Accomplishing that effect depends on finding ways to make sure much of the added demand occurs during off-peak hours, when there is plenty of room for more power to flow along the lines without building out more infrastructure and thus increasing the utilities' fixed costs. To achieve this timing, Maine's plan includes demand-response programs that pay consumers for using less energy at peak times, an incentive for low-income residents to buy electric vehicles with chargers that can be set to work at off-peak times, and other measures.

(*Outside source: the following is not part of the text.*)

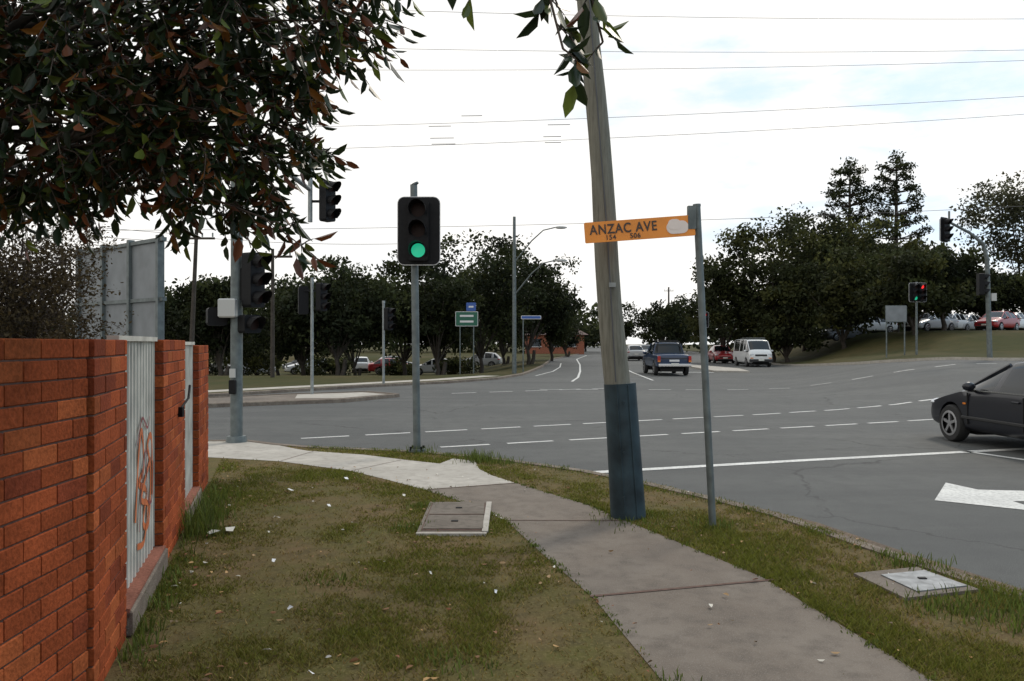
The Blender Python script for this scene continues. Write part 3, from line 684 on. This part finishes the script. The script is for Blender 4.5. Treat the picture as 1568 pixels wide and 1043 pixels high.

'We've already invested a lot of money in the grid, and yet it sits largely unused for many hours of the day,' Stoddard said. 'If we can find ways to manage consumption so that it is occurring during off-peak periods, then it will maximize the use of the grid infrastructure and spread the fixed costs of the utility across many more kilowatt-hours.'
Maine's plan also includes an innovative program that calls for Efficiency Maine Trust to negotiate with retailers and distributors for discounted prices on electric water heaters and for agreements to keep the equipment in stock. The strategy is particularly effective at getting people to switch from fossil-fuel water heaters in moments when their old equipment has failed and they are searching for an affordable, easily available replacement, said Erin Cosgrove, director of policy and programs for the nonprofit Northeast Energy Efficiency Partnerships.
'This program is unique for the Northeast,' she said.
More states have prioritized electrification in their efficiency programs in recent years, said Mark Kresowik, senior policy director for the research group American Council for an Energy-Efficient Economy. Massachusetts, for example, phased out its incentives for oil and gas equipment last year, and Washington, D.C., has also eliminated rebates for fossil-fuel-powered systems and appliances.
'What a lot of programs across the country are doing is recognizing that providing incentives for fossil-fuel-based systems doesn't achieve their goals,' he said. 'Most of the leading states are prioritizing efficient electric appliances like heat pumps going forward.'
Energy-efficiency programs have traditionally centered the big-picture goal of helping consumers lower their energy use to save money and reduce greenhouse gas emissions, whether that energy comes from an oil-delivery truck, a natural gas pipe, or over power lines.
Amid rising concern about climate change, however, more states have looked for ways to amplify the emissions impact of their programs. The solution has been to limit or eliminate incentives for fossil-fuel equipment and lean into electrification, which can often save consumers money and almost always reduce the emissions associated with heating and cooling their homes.
'When you use those additional metrics, you realize some of those old measures don't make sense anymore,' Kresowik said.